Sur la photo qui surplombe cet édito, j’ai les traits reposés, la peau lumineuse et le regard éveillé. Ne croyez pas que le résultat tient des bontés de la nature. Si nos visages sont à peu près présentables, c’est grâce à des mains légères comme des plumes, à des anges bienveillants qui posent ici et là un peu de couleur, quelques grains d’éclat, une étincelle au bord de l’œil. Et voilà que la magie opère.

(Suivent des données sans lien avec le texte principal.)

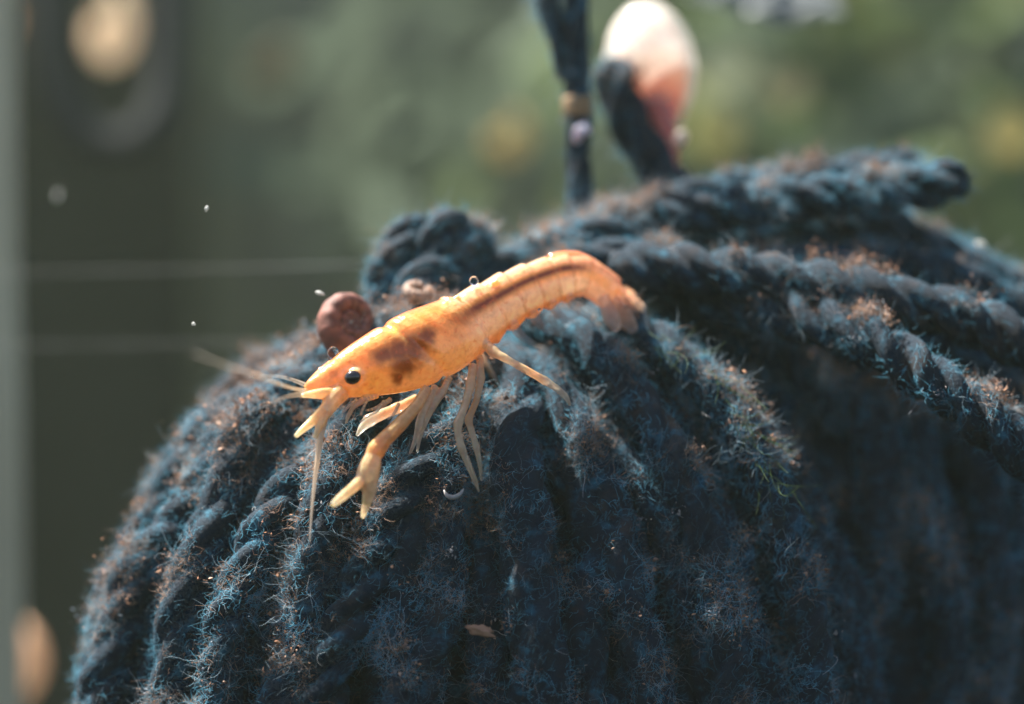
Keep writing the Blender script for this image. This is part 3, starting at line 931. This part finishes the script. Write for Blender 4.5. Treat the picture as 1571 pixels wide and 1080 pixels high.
sn = thing("snail", P(520, 540, 4), "reddish brown ramshorn snail with dark coiled centre behind the crayfish's head", "snail")
snail_shell("shell", P(529, 497, 3.6), 53 * K, (0.50, -0.80, 0.22), 0.9, M_shell, sn, (.22, .15, .16), (.26, .11, .08), 0.45, 3.6, .13, .44, 0.0, 1.35)
sn = thing("snail", P(645, 480, 3.8), "tiny tan snail wedged above the crayfish's back below the yarn tuft", "snail")
snail_shell("shell", P(646, 452, 5.5), 30 * K, (0.1, -0.45, 0.88), .4, M_shell, sn, (.26, .18, .135), (.32, .22, .165), 0.2, 3.0, .17, .72, 1.5, 1.1)
sn = thing("snail", P(893, 205, 16.5), "tiny lilac white shell added for a hazy gap at the dark hanging cord", "snail")
snail_shell("shell", P(893, 203, 16.9), 16 * K, (0.1, -0.4, 0.9), .4, M_shell, sn, (.62, .58, .66), (.74, .70, .80), 0.05, 2.4, .2, .62, 1.2, 1.0, squash=(.85, 1, 1.7))  # added shell standing in for a pale gap of haze

# ------------------------------------------------------------------ bubbles and specks
for q, r, lab in [((727, 431, -.6), 7, "clear air bubble on the crayfish's arched back"),
                  ((511, 541, -3.0), 9, "clear air bubble at the crayfish's forehead by the brown snail"),
                  ((604, 923, -4.6), 3.2, "tiny bright air bubble among fibres below the claw"),
                  ((828, 476, -.8), 3.0, "tiny bright air bubble under the crayfish's tail")]:
    o = ellipsoid("bubble", P(*q), (r * K, r * K, r * K * 1.05), M_clear, None, sub=3)
    tag(o, lab, "bubble", "small air bubbles")
M_speck = mat_plain("speck", (.6, .6, .58), (.7, .7, .66), 3000, .3, .4)
for q, r, lab in [((317, 320, 1), (2.6, 2.6, 5), "tiny white speck floating in dark water, upper left"),
                  ((297, 497, 0), (3, 3, 3), "tiny white speck floating left of the brown snail"),
                  ((491, 450, 2), (7.5, 3, 3), "small white flake floating just above the brown snail"),
                  ((88, 300, 30), (4, 4, 9), "blurred pale fleck floating near the tank corner"),
                  ((1505, 375, 14), (12, 6, 5), "small pale flake floating right of the protruding strand end")]:
    o = ellipsoid("speck", P(*q), tuple(x * K for x in r), M_speck, None, rot=.3, sub=2, lump=.5)
    tag(o, lab, "speck", "pale specks in the water")
# small crescent of shell lying on the yarn below the legs
c = np.array([list(P(*q)) + [r * K] for q, r in [((681, 752, -3.2), 1.2), ((686, 760, -3.4), 3.2), ((696, 763, -3.5), 4.0), ((706, 758, -3.4), 3.2), ((711, 750, -3.2), 1.2)]])
pa, s_ = resample(catmull(c, 8), 8e-5)
v, f = tube(pa[:, :3], pa[:, 3], 10)
o = mesh_obj("shell_fragment", v, f, mat_plain("fragment", (.22, .21, .2), (.36, .34, .32), 3000, .5))
tag(o, "white crescent shell fragment on the yarn below the crayfish's legs", "shell fragment")
# brown flake low in the middle
o = ellipsoid("silt_flake", P(737, 968, -5.2), (20 * K, 6 * K, 8 * K), mat_plain("flake", (.24, .13, .08), (.34, .19, .12), 900, .9, bump_d=1e-4), None, rot=.3, sub=3, lump=.7)
tag(o, "orange brown silt flake on dark yarn, low in the middle", "silt flake")

# green algae filaments on the ridge right of the crayfish
n = 45; k = 12
st = rng.random(n)
ridge = catmull([P(*q) for q in [(1000, 505, 3.2), (1050, 545, 2.2), (1120, 610, 1.0), (1170, 690, 0.2), (1195, 760, -.4)]], 12)
pos = np.zeros((n, k, 3))
ri = (st * (len(ridge) - 2)).astype(int)
dirs = ridge[ri + 1] - ridge[ri]; dirs /= np.linalg.norm(dirs, axis=1, keepdims=True)
pos[:, 0] = ridge[ri] + rng.normal(0, 5e-4, (n, 3)); d = dirs + rng.normal(0, .35, (n, 3)) + np.array([.25, -.2, .15])
bend = rng.normal(0, .09, (n, 3))
ln = rng.uniform(.0012, .004, n)
for q in range(1, k):
    d /= np.linalg.norm(d, axis=1, keepdims=True)
    pos[:, q] = pos[:, q - 1] + d * (ln / k)[:, None]
    d = d + bend
o = curves_obj("algae_filaments", pos, rng.uniform(.8, 1.5, n) * 1.1e-5, M_algae, None)
tag(o, "fine green algae filaments on the yarn ridge right of the crayfish", "algae")
for q in [[(1120, 600, .6), (1150, 614, .2), (1185, 619, 0), (1222, 620, 0)], [(1190, 690, -.2), (1215, 682, -.4), (1250, 670, -.6)]]:
    pass

# two faint threads drawn across the water at the left
M_thread = mat_plain("thread", (.04, .045, .045), (.26, .28, .28), 90, .5, .4)
for q0, q1, sag, lab in [((-80, 418, 45), (640, 402, 24), 4, "faint pale upper thread stretched across dark water at the left"),
                         ((-80, 530, 45), (560, 520, 24), 3, "faint pale lower thread stretched across dark water at the left")]:
    a0, a1 = P(*q0), P(*q1)
    pa = np.array([list(a0.lerp(a1, x)) for x in np.linspace(0, 1, 60)])
    pa[:, 2] -= np.sin(np.linspace(0, np.pi, 60)) * sag * K
    v, f = tube(pa, np.full(60, 0.8 * K), 8)
    tag(mesh_obj("thread", v, f, M_thread), lab, "thread", "threads across the water")

# ------------------------------------------------------------------ blurred far things
def far_snail(px, py, mm, w, h, c, lab, rot=0.0):
    """far shells: simple whorled domes, out of focus"""
    s = (D + mm * 1e-3) / D * K
    t_ = thing("far_snail", P(px, py, mm), lab, "snail", "out-of-focus pale snails in the background")
    v, f, ss, a = coil(2.2, .2, .5, .5, 70, 16)
    v = v - (v.max(0) + v.min(0)) / 2; v = v / np.abs(v).max(0)
    q = np.array(Matrix.Rotation(math.radians(90), 3, 'X') @ Matrix.Rotation(rot, 3, 'Z'))
    v = (v @ q.T) * np.array([w * s, min(w, h) * s * .6, h * s]) + np.array(list(P(px, py, mm)))
    col = np.tile(np.array(c), (len(v), 1)) * (1 + .1 * np.sin(ss * 40))[:, None]
    return mesh_obj("shell", v, f, M_shell_far, t_, True, np.clip(col, 0, .95))
M_shell_far = mat_vcol("far_shell", 0.6, 0.65, 0.2)
far_snail(172, 36, 140, 34, 62, (.92, .78, .62), "blurred peach oval snail in the dark upper left background")
far_snail(-8, 30, 120, 30, 46, (.9, .68, .48), "blurred peach snail cut by the top left corner")
far_snail(20, 1012, 95, 46, 62, (.85, .66, .50), "blurred peach snail low in the left corner")
far_snail(420, 95, 170, 36, 34, (.22, .17, .11), "dim brownish blurred snail between the peach snail and the cord")
far_snail(780, 207, 150, 30, 34, (.60, .50, .26), "blurred ochre snail left of the hanging cord")

# water plants, far out of focus
def leaf_mesh(mat, wid, bend):
    n = 7
    v, f = [], []
    for i in range(n):
        t_ = i / (n - 1)
        w = wid * math.sin(math.pi * min(.98, t_ * .9 + .08)) ** .8
        z = t_; y = bend * t_ * t_
        v += [(-w, y + .12 * w, z), (0, y - .12 * w, z), (w, y + .12 * w, z)]
    for i in range(n - 1):
        for j in range(2):
            a = i * 3 + j
            f.append((a, a + 1, a + 4, a + 3))
    me = bpy.data.meshes.new("leaf"); me.from_pydata(v, [], f); me.materials.append(mat)
    me.polygons.foreach_set("use_smooth", [True] * len(me.polygons))
    return me
M_leaf = [mat_plain("leaf_green", (.10, .15, .06), (.15, .20, .085), 40, .85, .4, spec=.1),
          mat_plain("leaf_grey", (.10, .135, .095), (.16, .20, .14), 40, .85, .35, spec=.1),
          mat_plain("leaf_olive", (.13, .15, .06), (.20, .20, .08), 40, .85, .35, spec=.1)]
LEAF = [leaf_mesh(m_l, w_, b_) for m_l, w_, b_ in [(M_leaf[0], .16, .35), (M_leaf[1], .18, .3), (M_leaf[2], .17, .45), (M_leaf[0], .13, -.3)]]
M_stem = mat_plain("stem", (.06, .08, .03), (.10, .12, .05), 80, .6)
def water_plant(px, mm, top, n, L_mm, mix, spread, lab):
    base = P(px, 1500, mm)
    t_ = thing("water_plant", base, lab, "water plant", "blurred water plants at the back of the tank")
    s = (D + mm * 1e-3) / D * K
    zt = P(px, top, mm)
    pa = np.array([list(base.lerp(zt, x)) for x in np.linspace(0, 1, 14)])
    pa[:, 0] += np.sin(np.linspace(0, 5, 14) + px) * 18 * s
    v, f = tube(pa, np.linspace(9, 4, 14) * s, 8)
    mesh_obj("stem", v, f, M_stem, t_)
    for k in range(n):
        f = random.random() ** .8
        c = base.lerp(zt, f) + Vector((random.gauss(0, spread * s), random.gauss(0, .012), random.gauss(0, 25 * s)))
        o = bpy.data.objects.new("leaf", LEAF[random.choice(mix)])
        C.objects.link(o); o.parent = t_
        o.location = c - base
        o.rotation_euler = (random.uniform(-.9, .9), random.uniform(-1.5, 1.5), random.uniform(0, 6.28))
        q = L_mm * 1e-3 * random.uniform(.7, 1.3)
        o.scale = (q, q, q)
for a_ in [(1330, 250, -160, 110, 20, [0, 0, 3, 1], 110, "brightest green blurred plant above the protruding strand end"),
           (1150, 280, -200, 90, 22, [0, 1, 2, 1], 100, "blurred grey green plant just right of the glowing snail"),
           (1510, 270, -200, 100, 22, [1, 0, 2, 1], 110, "blurred olive green plant at the right edge"),
           (960, 290, -120, 70, 22, [1, 1, 0], 90, "blurred grey green plant directly behind the hanging cord"),
           (760, 300, -220, 60, 22, [1, 1, 3], 110, "blurred dull plant left of the hanging cord"),
           (560, 310, -40, 30, 20, [1, 1, 0], 100, "blurred dim plant above the yarn tuft")]:
    water_plant(*a_)
# yellowed leaves among the plants
def yellow_leaf(px, py, mm, w, h, mat, lab):
    s = (D + mm * 1e-3) / D * K
    me = leaf_mesh(mat, .45, .3)
    o = bpy.data.objects.new("yellow_leaf", me); C.objects.link(o)
    o.location = P(px, py + h, mm); o.scale = (w * s / .45, h * s, h * s * 2)
    tag(o, lab, "leaf", "yellowed leaves out of focus")
M_yl = mat_plain("leaf_yellow", (.48, .38, .12), (.58, .46, .18), 60, .5, .4)
M_pl = mat_plain("leaf_pale", (.34, .36, .20), (.42, .43, .26), 60, .5, .4)
yellow_leaf(1550, 195, 130, 36, 42, M_yl, "blurred yellow leaf at the right edge of the frame")
yellow_leaf(1112, 95, 130, 40, 44, M_pl, "blurred pale olive leaf right of the glowing snail's shell")
yellow_leaf(1100, 190, 130, 34, 40, mat_plain("leaf_ochre", (.30, .28, .09), (.38, .34, .12), 60, .5, .4), "blurred ochre leaf low beside the glowing snail")
yellow_leaf(1205, 130, 140, 34, 32, mat_plain("leaf_tan", (.26, .23, .12), (.32, .28, .15), 60, .5, .4), "dim tan leaf right of the pale olive leaf")

# pale grey loop in the dark upper-left
c = [P(78, -60, 110), P(82, 70, 110), P(105, 170, 110), P(165, 222, 110), P(228, 200, 110), P(258, 120, 112), P(262, -60, 114)]
pa, s_ = resample(catmull(c, 10), .002)
s0 = (D + .11) / D * K
v, f = tube(pa, np.full(len(pa), 26 * s0), 14)
o = mesh_obj("grey_loop", v, f, mat_plain("loop_grey", (.045, .048, .048), (.06, .063, .062), 60, .95, .0, spec=.05))
tag(o, "blurred grey loop in the dark upper left", "grey_loop")
# added ragged sheet standing in for ripple reflections at the top
bm = bmesh.new()
bmesh.ops.create_grid(bm, x_segments=36, y_segments=14, size=1)
cc_ = P(1175, -8, 55); s0 = (D + .055) / D * K
for v_ in bm.verts:
    x, y = v_.co.x, v_.co.y
    e = 1 + .35 * noise.noise(Vector((x * 2.4, y * 2.4, 2)))
    v_.co = Vector((cc_.x + x * 105 * s0 * e, cc_.y + (y * 20 + 6 * noise.noise(Vector((x * 4, y * 4, 9)))) * s0, cc_.z + (y * 38 * e * (1 - .5 * x * x) - 10 * x + 9 * noise.noise(Vector((x * 5, y * 5, 4)))) * s0))
bmesh.ops.solidify(bm, geom=bm.faces[:], thickness=.0002)
me = bpy.data.meshes.new("reflection_sheet"); bm.to_mesh(me); bm.free()
me.polygons.foreach_set("use_smooth", [True] * len(me.polygons))
me.materials.append(mat_plain("reflection", (.16, .18, .18), (.24, .27, .27), 500, .5, .4))
o = bpy.data.objects.new("reflection_sheet", me); C.objects.link(o)
tag(o, "pale ragged sheet added for ripple reflections at the top edge right of the snail", "reflection")

# ------------------------------------------------------------------ murky water
m, N, L = new_mat("murky_water")
N.remove(N["Principled BSDF"])
pv = N.new("ShaderNodeVolumePrincipled")
pv.inputs["Color"].default_value = (0.80, 0.92, 0.64, 1)
pv.inputs["Density"].default_value = 0.050
pv.inputs["Anisotropy"].default_value = 0.35
L.new(pv.outputs[0], N["Material Output"].inputs["Volume"])
hz = box("haze", -0.30, 0.30, -0.17, 0.40, -0.23, 0.13, m)
tag(hz, kind="stuff")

Une de ces magiciennes, une fée plutôt, celle qui a rendu possible la photo de cet édito, vient de décéder dans l’accident tragique qui endeuille le canton de Neuchâtel. Noelia de Jesus avait juste trente ans, elle travaillait depuis de nombreuses années pour Femina. Elle a maquillé et coiffé non seulement les membres de la rédaction, non seulement les mannequins pour des shootings mode, mais aussi une bonne partie des personnes qui posent dans nos pages portraits. Des connues, des inconnues, des femmes comme vous et moi, vieilles ou jeunes, novices ou habituées aux séances photos sont passées entre les mains de Noelia. À chaque fois, elle les rassurait, elle traquait leur personnalité, comprenait ce qu’elles souhaitaient révéler ou cacher. Elle scrutait les visages, les peaux, non pour y chercher les défauts mais au contraire pour faire vivre les élans, les passions et les enthousiasmes au-delà du figé de l’image.

Sa signature

Pour magnifier nos traits, les maquilleuses-coiffeuses arpentent la Suisse romande. Souvent seules, indépendantes de cœur et de statut, elles se déplacent avec de lourdes valises, à la demande, pour un portrait gros plan, pour accompagner les actrices et les acteurs d’un spectacle, parce qu’il y a une assemblée générale et que les administrateurs ne veulent pas avoir l’air crevé sur grand écran. Elles doivent rester disponibles, montent dans des trains vers des destinations inconnues, conquièrent en quelques minutes la confiance des personnes dont elles vont s’occuper. Car quoi de plus intime que d’offrir son visage? Dans leur bagage, elles cachent leurs secrets de fabrication. Des palettes de fards, des fonds de teint pour toutes les carnations, des pinceaux de tailles infinies, des cotons, des éponges, des brosses. Parfois, elles sculptent le perché des pommettes, les angles du menton, le creux des joues juste avec leurs doigts. Leur travail est invisible, pire, il ne doit pas se voir.

Noelia, quand je m’étais confiée à ses mains, m’avait dit: «Je fais des choses très discrètes, mais j’ai une signature, il y a des gens qui reconnaissent mon maquillage.» Sa signature perdure, comme notre immense tristesse.